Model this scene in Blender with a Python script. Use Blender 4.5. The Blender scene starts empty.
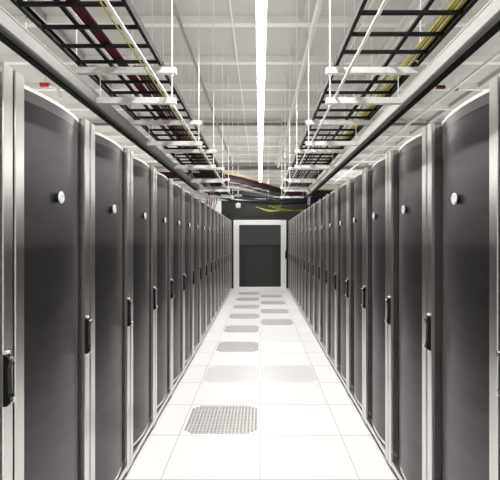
import bpy, math, random
from mathutils import Vector
random.seed(7)
PI = math.pi
scn = bpy.context.scene
COL = scn.collection
EYE = 1.46          # camera height above the raised floor
F_PX = 436.0

# ------------------------------------------------------------------ helpers
class MB:
    def __init__(s): s.v = []; s.f = []
    def box(s, x0, x1, y0, y1, z0, z1):
        b = len(s.v)
        s.v += [(x, y, z) for z in (z0, z1) for (x, y) in ((x0, y0), (x1, y0), (x1, y1), (x0, y1))]
        s.f += [tuple(b+i for i in q) for q in ((3,2,1,0),(4,5,6,7),(0,1,5,4),(1,2,6,5),(2,3,7,6),(3,0,4,7))]
        return s
    def bbox(s, x0, x1, y0, y1, z0, z1, c=0.003):
        """box with chamfered long edges along its longest axis"""
        d = (x1-x0, y1-y0, z1-z0)
        a = d.index(max(d)); o = [i for i in range(3) if i != a]
        lo = (x0, y0, z0); hi = (x1, y1, z1)
        u0, u1, w0, w1 = lo[o[0]], hi[o[0]], lo[o[1]], hi[o[1]]
        ring = [(u0+c,w0),(u1-c,w0),(u1,w0+c),(u1,w1-c),(u1-c,w1),(u0+c,w1),(u0,w1-c),(u0,w0+c)]
        b = len(s.v)
        for t in (lo[a], hi[a]):
            for (u, w) in ring:
                p = [0,0,0]; p[a] = t; p[o[0]] = u; p[o[1]] = w; s.v.append(tuple(p))
        n = 8
        s.f += [(b+i, b+(i+1)%n, b+n+(i+1)%n, b+n+i) for i in range(n)]
        s.f += [tuple(b+n-1-i for i in range(n)), tuple(b+n+i for i in range(n))]
        return s
    def tube(s, pts, r, n=8, cap=True):
        pts = [Vector(p) for p in pts]
        b = len(s.v); m = len(pts)
        for i, p in enumerate(pts):
            t = (pts[min(i+1, m-1)] - pts[max(i-1, 0)]).normalized()
            ref = Vector((0,0,1)) if abs(t.z) < .9 else Vector((1,0,0))
            u = t.cross(ref).normalized(); w = t.cross(u)
            rr = r[i] if isinstance(r, (list, tuple)) else r
            for k in range(n):
                a = 2*PI*k/n
                s.v.append(tuple(p + (u*math.cos(a) + w*math.sin(a))*rr))
        for i in range(m-1):
            for k in range(n):
                s.f.append((b+i*n+k, b+i*n+(k+1)%n, b+(i+1)*n+(k+1)%n, b+(i+1)*n+k))
        if cap:
            s.f.append(tuple(b+k for k in range(n-1, -1, -1)))
            s.f.append(tuple(b+(m-1)*n+k for k in range(n)))
        return s
    def prism(s, prof, axis, t0, t1):
        """closed 2D profile extruded along axis; prof in the two other axes"""
        o = [i for i in range(3) if i != axis]; b = len(s.v); n = len(prof)
        for t in (t0, t1):
            for (u, w) in prof:
                p = [0,0,0]; p[axis] = t; p[o[0]] = u; p[o[1]] = w; s.v.append(tuple(p))
        s.f += [(b+i, b+(i+1)%n, b+n+(i+1)%n, b+n+i) for i in range(n)]
        s.f += [tuple(b+n-1-i for i in range(n)), tuple(b+n+i for i in range(n))]
        return s
    def build(s, name, mat, parent=None, smooth=False):
        me = bpy.data.meshes.new(name)
        me.from_pydata(s.v, [], s.f); me.update()
        import bmesh
        bm = bmesh.new(); bm.from_mesh(me); bmesh.ops.recalc_face_normals(bm, faces=bm.faces)
        bm.to_mesh(me); bm.free()
        if smooth:
            for p in me.polygons: p.use_smooth = True
            me.set_sharp_from_angle(angle=math.radians(35))
        me.materials.append(mat)
        o = bpy.data.objects.new(name, me); COL.objects.link(o)
        if parent: o.parent = parent
        return o

def tag(o, label=None, cat=None, group=None, kind=None):
    if label: o['label'] = label
    if cat: o['category'] = cat
    if group: o['group'] = group
    if kind: o['kind'] = kind
    return o

def empty(name, loc=(0,0,0), rz=0):
    o = bpy.data.objects.new(name, None); o.empty_display_size = .1
    COL.objects.link(o); o.location = loc; o.rotation_euler = (0,0,rz); return o

def copy_tree(o, parent=None):
    c = o.copy(); COL.objects.link(c)
    if parent: c.parent = parent
    for ch in [x for x in bpy.data.objects if x.parent == o]:
        copy_tree(ch, c)
    return c

def smooth_path(pts, n=8):
    P = [Vector(p) for p in pts]; P = [P[0]] + P + [P[-1]]; out = []
    for i in range(1, len(P)-2):
        for k in range(n):
            t = k/n; a, b, c, d = P[i-1], P[i], P[i+1], P[i+2]
            out.append(.5*((2*b)+(-a+c)*t+(2*a-5*b+4*c-d)*t*t+(-a+3*b-3*c+d)*t**3))
    out.append(P[-2]); return out

# ------------------------------------------------------------------ materials
def mat(name, rgb, rough=.5, metal=0., spec=.5, emit=None, es=0):
    m = bpy.data.materials.new(name); m.use_nodes = True
    b = m.node_tree.nodes['Principled BSDF']
    b.inputs['Base Color'].default_value = (*rgb, 1)
    b.inputs['Roughness'].default_value = rough
    b.inputs['Metallic'].default_value = metal
    b.inputs['Specular IOR Level'].default_value = spec
    if emit:
        b.inputs['Emission Color'].default_value = (*emit, 1); b.inputs['Emission Strength'].default_value = es
    return m

def noise_mat(name, c0, c1, scale, rough=.5, metal=0., spec=.5, bump=0., stretch=(1,1,1), detail=4):
    m = mat(name, c0, rough, metal, spec); nt = m.node_tree; N = nt.nodes; L = nt.links
    b = N['Principled BSDF']
    tc = N.new('ShaderNodeTexCoord'); mp = N.new('ShaderNodeMapping'); mp.inputs['Scale'].default_value = stretch
    L.new(tc.outputs['Object'], mp.inputs['Vector'])
    no = N.new('ShaderNodeTexNoise'); no.inputs['Scale'].default_value = scale; no.inputs['Detail'].default_value = detail
    L.new(mp.outputs[0], no.inputs['Vector'])
    r = N.new('ShaderNodeValToRGB'); r.color_ramp.elements[0].color = (*c0,1); r.color_ramp.elements[1].color = (*c1,1)
    r.color_ramp.elements[0].position = .3; r.color_ramp.elements[1].position = .7
    L.new(no.outputs['Fac'], r.inputs[0]); L.new(r.outputs[0], b.inputs['Base Color'])
    if bump:
        bp = N.new('ShaderNodeBump'); bp.inputs['Strength'].default_value = bump; bp.inputs['Distance'].default_value = .01
        L.new(no.outputs['Fac'], bp.inputs['Height']); L.new(bp.outputs[0], b.inputs['Normal'])
    return m

def math_node(nt, op, a, b=None, c=None):
    n = nt.nodes.new('ShaderNodeMath'); n.operation = op
    for i, x in enumerate((a, b, c)):
        if x is None: continue
        if isinstance(x, (int, float)): n.inputs[i].default_value = x
        else: nt.links.new(x, n.inputs[i])
    return n.outputs[0]

def gloss_mat(name, g, rough, d):
    m = bpy.data.materials.new(name); m.use_nodes = True; nt = m.node_tree; N = nt.nodes; L = nt.links
    N.remove(N['Principled BSDF'])
    gl = N.new('ShaderNodeBsdfGlossy'); gl.inputs['Roughness'].default_value = rough; gl.inputs['Color'].default_value = (*g, 1)
    df = N.new('ShaderNodeBsdfDiffuse'); df.inputs['Color'].default_value = (*d, 1)
    ad = N.new('ShaderNodeAddShader'); L.new(gl.outputs[0], ad.inputs[0]); L.new(df.outputs[0], ad.inputs[1])
    L.new(ad.outputs[0], N['Material Output'].inputs['Surface']); return m

TILE = .606; Y0 = 3.27      # tile pitch and one of the seam positions

def floor_mat():
    m = mat('raised_floor_laminate', (.86,.86,.85), .5, 0, .4); nt = m.node_tree; N = nt.nodes; L = nt.links
    b = N['Principled BSDF']
    g = N.new('ShaderNodeNewGeometry'); sx = N.new('ShaderNodeSeparateXYZ'); L.new(g.outputs['Position'], sx.inputs[0])
    def seam(o, off, w):
        t = math_node(nt, 'SUBTRACT', o, off); t = math_node(nt, 'DIVIDE', t, TILE)
        t = math_node(nt, 'ADD', t, 100.5); t = math_node(nt, 'FRACT', t)
        t = math_node(nt, 'SUBTRACT', t, .5); t = math_node(nt, 'ABSOLUTE', t)
        return math_node(nt, 'LESS_THAN', t, w)
    s = math_node(nt, 'MAXIMUM', seam(sx.outputs['X'], 0, .0055), seam(sx.outputs['Y'], Y0, .009))
    # each tile a slightly different white
    wn = N.new('ShaderNodeTexWhiteNoise'); wn.noise_dimensions = '2D'; cb = N.new('ShaderNodeCombineXYZ')
    fx = math_node(nt, 'FLOOR', math_node(nt, 'DIVIDE', sx.outputs['X'], TILE))
    fy = math_node(nt, 'FLOOR', math_node(nt, 'DIVIDE', math_node(nt, 'SUBTRACT', sx.outputs['Y'], Y0), TILE))
    L.new(fx, cb.inputs[0]); L.new(fy, cb.inputs[1]); L.new(cb.outputs[0], wn.inputs['Vector'])
    cr = N.new('ShaderNodeMix'); cr.data_type = 'RGBA'
    cr.inputs[6].default_value = (.80,.80,.79,1); cr.inputs[7].default_value = (.87,.87,.865,1)
    L.new(wn.outputs['Value'], cr.inputs[0])
    mx = N.new('ShaderNodeMix'); mx.data_type = 'RGBA'; mx.inputs[7].default_value = (.54,.53,.52,1)
    L.new(s, mx.inputs[0]); L.new(cr.outputs[2], mx.inputs[6]); L.new(mx.outputs[2], b.inputs['Base Color'])
    return m

def door_mesh_mat():
    """dark perforated steel: fine staggered holes"""
    m = mat('perforated_black_steel', (.07,.066,.068), .36, 1., .5); nt = m.node_tree; N = nt.nodes; L = nt.links
    b = N['Principled BSDF']
    tc = N.new('ShaderNodeTexCoord'); sx = N.new('ShaderNodeSeparateXYZ'); L.new(tc.outputs['Object'], sx.inputs[0])
    a = math_node(nt, 'SINE', math_node(nt, 'MULTIPLY', sx.outputs['Y'], 2*PI/.008))
    c = math_node(nt, 'SINE', math_node(nt, 'MULTIPLY', sx.outputs['Z'], 2*PI/.008))
    p = math_node(nt, 'MULTIPLY', a, c); h = math_node(nt, 'GREATER_THAN', p, .35)
    no = N.new('ShaderNodeTexNoise'); no.inputs['Scale'].default_value = 9; no.inputs['Detail'].default_value = 3
    mp = N.new('ShaderNodeMapping'); mp.inputs['Scale'].default_value = (1, .35, 1.6)
    L.new(tc.outputs['Object'], mp.inputs['Vector']); L.new(mp.outputs[0], no.inputs['Vector'])
    r = N.new('ShaderNodeValToRGB'); r.color_ramp.elements[0].color = (.098,.090,.095,1); r.color_ramp.elements[1].color = (.126,.116,.123,1)
    r.color_ramp.elements[0].position = .35; r.color_ramp.elements[1].position = .65
    L.new(no.outputs['Fac'], r.inputs[0])
    mx = N.new('ShaderNodeMix'); mx.data_type = 'RGBA'; mx.inputs[7].default_value = (.075,.069,.073,1)
    L.new(h, mx.inputs[0]); L.new(r.outputs[0], mx.inputs[6])
    gl = N.new('ShaderNodeBsdfGlossy'); gl.inputs['Roughness'].default_value = .36
    lw = N.new('ShaderNodeLayerWeight'); lw.inputs['Blend'].default_value = .5
    pw_ = math_node(nt, 'POWER', lw.outputs['Facing'], 4.0)
    m3 = N.new('ShaderNodeMix'); m3.data_type = 'RGBA'; m3.inputs[7].default_value = (.50,.48,.49,1)
    L.new(pw_, m3.inputs[0]); L.new(mx.outputs[2], m3.inputs[6]); L.new(m3.outputs[2], gl.inputs['Color'])
    df = N.new('ShaderNodeBsdfDiffuse'); df.inputs['Color'].default_value = (.010,.0092,.0097,1)
    ad = N.new('ShaderNodeAddShader'); L.new(gl.outputs[0], ad.inputs[0]); L.new(df.outputs[0], ad.inputs[1])
    N.remove(b); L.new(ad.outputs[0], N['Material Output'].inputs['Surface'])
    return m

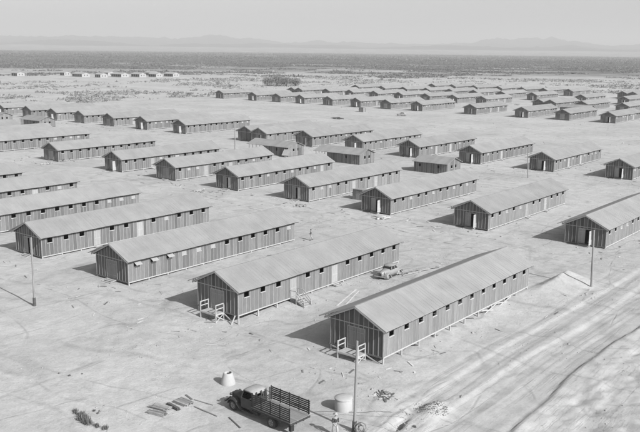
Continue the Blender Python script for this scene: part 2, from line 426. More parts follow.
def window_mesh():
    if 'win' in _cache: return _cache['win']
    b = MB()   # local: x=0 outer wall face, y centre, opening .8 x .78 from z=0
    b.box(-.04,.012,-.415,-.382,-.0,.76,.7,0); b.box(-.04,.012,.382,.415,-.0,.76,.7,0)
    b.box(.001,.06,-.43,.43,-.085,-.004,1.05,0)
    me = b.mesh('window', M['pale']); _cache['win'] = me; return me
def shutter_mesh(kind):
    if kind in _cache: return _cache[kind]
    b = MB()
    if kind == 'shutter':
        b.box(-.03,-.004,-.378,.378,.005,.5,1,0); b.box(-.03,-.004,-.378,.378,.5,.755,.2,0)
        b.box(-.003,.012,-.03,.03,0,.52,1.1,0)
        me = b.mesh('shutter', M['canvas'])
    else:
        b.hexa([(.03,-.46,.62),(.62,-.46,.26),(.62,.46,.26),(.03,.46,.62),(.03,-.46,.65),(.62,-.46,.29),(.62,.46,.29),(.03,.46,.65)],1,0)
        b.bar((.0,-.4,.1),(.58,-.4,.25),.03,.03,.6); b.bar((.0,.4,.1),(.58,.4,.25),.03,.03,.6)
        me = b.mesh('awning', M['canvas'])
    _cache[kind] = me; return me
def skirt_mesh(Ln):
    key = ('skirt', Ln)
    if key in _cache: return _cache[key]
    b = MB()
    b.box(HW+.001,HW+.045,-.03,Ln+.03,-.13,-.002,1,0); b.box(-HW-.045,-HW-.001,-.03,Ln+.03,-.13,-.002,1,0)
    b.box(-HW,HW,-.04,-.001,-.16,-.004,.35,0); b.box(-HW,HW,Ln+.001,Ln+.04,-.16,-.004,.6,0)  # gable bottom boards toned dark to stand for the shadow there
    me = b.mesh('sill_board', M['pale']); _cache[key] = me; return me
def floor_mesh(Ln):
    key = ('floor', Ln)
    if key in _cache: return _cache[key]
    b = MB(); b.box(-HW+.002,HW-.002,.002,Ln-.002,-.16,-.006,1,0)
    for x in (-HW+.35, 0, HW-.35): b.box(x-.05,x+.05,.2,Ln-.2,-.26,-.162,.8,0)
    me = b.mesh('floor', M['dark_in']); _cache[key] = me; return me
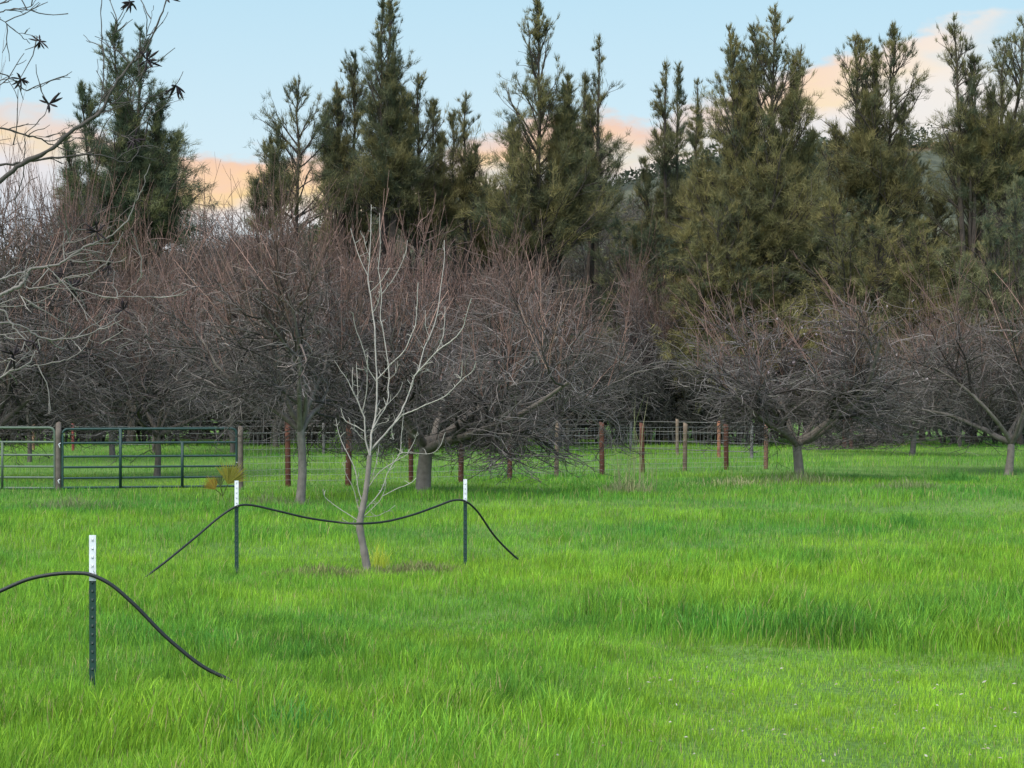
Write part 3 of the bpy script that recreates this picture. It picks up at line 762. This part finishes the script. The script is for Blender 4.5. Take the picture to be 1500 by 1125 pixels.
# gate posts
for px, py, top, lab, s in ((85.5, 716, 621, 'grey split wooden post between the two metal gates', 1), (352.5, 714, 627, 'grey weathered wooden post at the right end of the long green gate', 2)):
    Y = GY(py); h = EYE + (HZ - top) / F * Y
    o = link('gate_post', post_mesh(h, .056, WGREY, s, .05), None, ((px - 750) / F * Y, Y, 0))
    tag(o, lab, 'post')

def gate(label, A, B, rails, uprights, cA, corner, posts_h, fade=0.):
    """tubular gate between ground points A and B; rails: heights; corner: which end has the rounded top"""
    A = np.array(A); B = np.array(B); Lg = np.linalg.norm(B - A); d_ = (B - A) / Lg
    t = thing('metal_gate', label, 'gate', tuple(A) )
    r = .025
    def at(s, z): return np.array([d_[0] * s, d_[1] * s, z])
    fr = MB(); top = rails[-1]; bot = rails[0]; rc = .11
    arc = [(rc * (1 - math.cos(a)), top - rc * (1 - math.sin(a))) for a in np.linspace(0, math.pi / 2, 7)]
    left = [(0, bot)] + arc; right = [(Lg - s, z) for s, z in arc[::-1]] + [(Lg, bot)]
    path = left + right
    pp = np.array([at(s, z) for s, z in path]); fr.tubes(pp, np.full(len(pp), r), 8, cA)
    fr.tubes([at(0, bot), at(Lg, bot)], [r, r], 8, cA)
    fr.build('gate_frame', M_PAINT, t)
    for z in rails[1:-1]:
        m = MB(); m.tubes([at(.01, z), at(Lg - .01, z)], [r * .9, r * .9], 8, np.array(cA) * (1 + fade * .3)); m.build('rail', M_PAINT, t)
    for s, w_ in uprights:
        m = MB(); h1 = top if s > Lg * .2 and s < Lg * .6 else rails[-2]
        p0 = at(s, bot); m.box((p0[0] - w_ / 2, p0[1] - .032, bot - .01), (p0[0] + w_ / 2, p0[1] - .020, h1 + .01), np.array(cA) * .85)
        m.build('upright', M_PAINT, t)
    return t
YA, YB = GY(716), GY(713.5)
A = np.array([(91.5 - 750) / F * YA, YA, 0]); B = np.array([(346.5 - 750) / F * YB, YB, 0])
hz_ = [EYE + (HZ - p) / F * YA for p in (714.5, 700.5, 684.5, 669, 649, 628.5)]
LgG = float(np.linalg.norm(B - A))
g1 = gate('long dark green tubular farm gate of six rails', A, B, hz_, [(LgG * .33, .060), (LgG * .685, .060)], (.016, .052, .047), 'left', 0)
C_ = np.array([(-175 - 750) / F * YA, YA + .25, 0]); D_ = np.array([(80 - 750) / F * YA, YA, 0])
hz2 = [EYE + (HZ - p) / F * YA for p in (715, 699.5, 683.5, 666.5, 647.5, 626.5)]
g2 = gate('faded pale green metal gate cut off by the left edge', C_, D_, hz2, [(LgG * .70, .05), (LgG * .33, .05)], (.085, .125, .088), 'right', 0, fade=.4)
# white ties and chain on the gates
for par, (px, py) in ((g1, (87.5, 651)), (g1, (86.5, 704))):
    m = MB(); c = np.array(P(px, py, YA - .09)) - A
    m.tubes(np.array([c + [.02, 0, .03], c + [-.02, -.01, .0], c + [.0, -.012, -.035], c + [.005, -.01, -.07]]), [.011] * 4, 6, (.62, .66, .66), cap=True)
    m.build('hinge_strap', M_PAINT, par)
m = MB(); c = np.array(P(347, 677, YB - .05)) - A
m.tubes(smooth_path([c + [-.02, 0, 0], c + [.06, -.06, -.005], c + [.14, -.06, .03], c + [.18, 0, .06]], 3), [.006] * 10, 5, (.45, .47, .47))
m.build('chain', M_WIRE, g1)

# far pipe rail fence
def pipe_fence(label, runs, posts, name, col):
    t = thing(name, label, 'fence', P(posts[0][0], 660, posts[0][1]))
    o = np.array(t.location, np.float32)
    for px, Y, top, c in posts:
        h = EYE + (HZ - top) / F * Y
        p = link('post', post_mesh(h, .055, c, int(px) % 97), t); p.location = Vector(((px - 750) / F * Y, Y, 0)) - t.location
    for (pa, Ya), (pb, Yb), hs, r in runs:
        for h in hs:
            m = MB(); m.tubes([((pa - 750) / F * Ya, Ya - .07, h), ((pb - 750) / F * Yb, Yb - .07, h)], [r, r], 6, col)
            m.v = [v_ - o for v_ in m.v]; m.build('rail', M_PAINT, t)
WH = (.145, .142, .132)
pipe_fence('pale pipe rail fence far behind the red post fence', [((225, 70), (600, 72), (.35, .68, .92, 1.10), .016), ((600, 72), (885, 73), (.3, .55, .75, .95, 1.12), .015), ((885, 73), (1110, 66), (.15, .42, .75, 1.08), .015)],
           [(474, 71, 620, WH), (600, 72, 620, TAN), (736, 73, 618, WGREY), (809, 73, 618, WH), (831, 73, 616, WGREY), (924, 72, 619, WH), (992, 69, 614, TAN), (1053, 67, 617, (.26, .12, .07)), (1101, 66, 618, WH)], 'pipe_rail_fence', WH)
pipe_fence('wire fence on mixed red and orange brown posts behind the left gates', [((-60, 76), (225, 70), (.3, .6, .9), .006)],
           [(49, 75, 622, (.24, .15, .09)), (107, 74, 621, (.24, .07, .06)), (163, 73, 621, (.40, .20, .11)), (225, 71, 622, WGREY)], 'wire_fence', (.22, .22, .22))
# dark double posts at right
for px, lab in ((1237, 'left one of two dark posts standing close together behind the mossy tree'), (1247, 'right one of two dark posts standing close together behind the mossy tree')):
    Y = GY(657); o = link('fence_post', post_mesh(1.5, .075, (.10, .05, .04), int(px)), None, ((px - 750) / F * Y, Y, 0)); tag(o, lab, 'post')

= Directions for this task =
Copy every line of the records above that contains "with".

= Full solution =
Model this scene in Blender with a Python script. Use Blender 4.5. The Blender scene starts empty.
        """box with chamfered long edges along its longest axis"""